## DATA EXTRACT
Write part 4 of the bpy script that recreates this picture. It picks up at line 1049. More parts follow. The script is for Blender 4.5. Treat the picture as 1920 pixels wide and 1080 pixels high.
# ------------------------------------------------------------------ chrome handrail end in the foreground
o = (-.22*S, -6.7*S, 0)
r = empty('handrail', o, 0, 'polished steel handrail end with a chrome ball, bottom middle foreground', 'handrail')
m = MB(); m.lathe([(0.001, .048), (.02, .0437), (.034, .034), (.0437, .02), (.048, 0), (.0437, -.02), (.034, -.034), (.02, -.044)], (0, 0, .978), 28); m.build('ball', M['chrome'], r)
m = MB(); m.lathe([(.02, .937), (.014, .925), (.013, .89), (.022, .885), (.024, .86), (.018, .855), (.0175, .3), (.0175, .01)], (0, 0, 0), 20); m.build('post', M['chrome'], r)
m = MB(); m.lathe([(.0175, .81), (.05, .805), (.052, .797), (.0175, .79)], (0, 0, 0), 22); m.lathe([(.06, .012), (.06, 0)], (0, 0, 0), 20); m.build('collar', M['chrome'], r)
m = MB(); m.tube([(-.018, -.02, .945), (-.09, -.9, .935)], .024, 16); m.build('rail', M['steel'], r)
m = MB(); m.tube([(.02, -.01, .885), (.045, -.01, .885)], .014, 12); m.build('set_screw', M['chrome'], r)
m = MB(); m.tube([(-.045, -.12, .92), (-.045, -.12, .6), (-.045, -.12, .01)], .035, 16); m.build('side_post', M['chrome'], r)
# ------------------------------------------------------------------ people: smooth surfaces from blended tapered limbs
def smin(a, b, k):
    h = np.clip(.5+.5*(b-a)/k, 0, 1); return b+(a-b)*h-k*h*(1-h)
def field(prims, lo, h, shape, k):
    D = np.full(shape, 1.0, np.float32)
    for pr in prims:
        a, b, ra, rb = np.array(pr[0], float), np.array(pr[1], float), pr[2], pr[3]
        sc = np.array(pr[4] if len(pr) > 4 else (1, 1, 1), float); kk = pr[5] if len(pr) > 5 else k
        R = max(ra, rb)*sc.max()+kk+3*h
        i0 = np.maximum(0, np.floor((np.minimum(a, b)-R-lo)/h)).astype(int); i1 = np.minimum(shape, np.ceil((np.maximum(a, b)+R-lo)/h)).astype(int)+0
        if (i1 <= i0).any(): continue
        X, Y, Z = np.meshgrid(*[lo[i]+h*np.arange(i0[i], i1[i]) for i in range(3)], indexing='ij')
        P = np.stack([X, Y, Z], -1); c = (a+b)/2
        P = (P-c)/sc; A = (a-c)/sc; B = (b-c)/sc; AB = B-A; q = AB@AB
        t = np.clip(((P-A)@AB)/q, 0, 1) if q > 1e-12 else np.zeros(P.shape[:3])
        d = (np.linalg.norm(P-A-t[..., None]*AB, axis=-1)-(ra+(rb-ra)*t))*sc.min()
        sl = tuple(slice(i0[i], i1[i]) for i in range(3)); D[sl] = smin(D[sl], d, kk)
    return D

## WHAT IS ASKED
Reproduce each line verbatim.

## ANSWER TO THIS PROBLEM
Write part 4 of the bpy script that recreates this picture. It picks up at line 1049. More parts follow. The script is for Blender 4.5. Treat the picture as 1920 pixels wide and 1080 pixels high.
# ------------------------------------------------------------------ chrome handrail end in the foreground
o = (-.22*S, -6.7*S, 0)
r = empty('handrail', o, 0, 'polished steel handrail end with a chrome ball, bottom middle foreground', 'handrail')
m = MB(); m.lathe([(0.001, .048), (.02, .0437), (.034, .034), (.0437, .02), (.048, 0), (.0437, -.02), (.034, -.034), (.02, -.044)], (0, 0, .978), 28); m.build('ball', M['chrome'], r)
m = MB(); m.lathe([(.02, .937), (.014, .925), (.013, .89), (.022, .885), (.024, .86), (.018, .855), (.0175, .3), (.0175, .01)], (0, 0, 0), 20); m.build('post', M['chrome'], r)
m = MB(); m.lathe([(.0175, .81), (.05, .805), (.052, .797), (.0175, .79)], (0, 0, 0), 22); m.lathe([(.06, .012), (.06, 0)], (0, 0, 0), 20); m.build('collar', M['chrome'], r)
m = MB(); m.tube([(-.018, -.02, .945), (-.09, -.9, .935)], .024, 16); m.build('rail', M['steel'], r)
m = MB(); m.tube([(.02, -.01, .885), (.045, -.01, .885)], .014, 12); m.build('set_screw', M['chrome'], r)
m = MB(); m.tube([(-.045, -.12, .92), (-.045, -.12, .6), (-.045, -.12, .01)], .035, 16); m.build('side_post', M['chrome'], r)
# ------------------------------------------------------------------ people: smooth surfaces from blended tapered limbs
def smin(a, b, k):
    h = np.clip(.5+.5*(b-a)/k, 0, 1); return b+(a-b)*h-k*h*(1-h)
def field(prims, lo, h, shape, k):
    D = np.full(shape, 1.0, np.float32)
    for pr in prims:
        a, b, ra, rb = np.array(pr[0], float), np.array(pr[1], float), pr[2], pr[3]
        sc = np.array(pr[4] if len(pr) > 4 else (1, 1, 1), float); kk = pr[5] if len(pr) > 5 else k
        R = max(ra, rb)*sc.max()+kk+3*h
        i0 = np.maximum(0, np.floor((np.minimum(a, b)-R-lo)/h)).astype(int); i1 = np.minimum(shape, np.ceil((np.maximum(a, b)+R-lo)/h)).astype(int)+0
        if (i1 <= i0).any(): continue
        X, Y, Z = np.meshgrid(*[lo[i]+h*np.arange(i0[i], i1[i]) for i in range(3)], indexing='ij')
        P = np.stack([X, Y, Z], -1); c = (a+b)/2
        P = (P-c)/sc; A = (a-c)/sc; B = (b-c)/sc; AB = B-A; q = AB@AB
        t = np.clip(((P-A)@AB)/q, 0, 1) if q > 1e-12 else np.zeros(P.shape[:3])
        d = (np.linalg.norm(P-A-t[..., None]*AB, axis=-1)-(ra+(rb-ra)*t))*sc.min()
        sl = tuple(slice(i0[i], i1[i]) for i in range(3)); D[sl] = smin(D[sl], d, kk)
    return D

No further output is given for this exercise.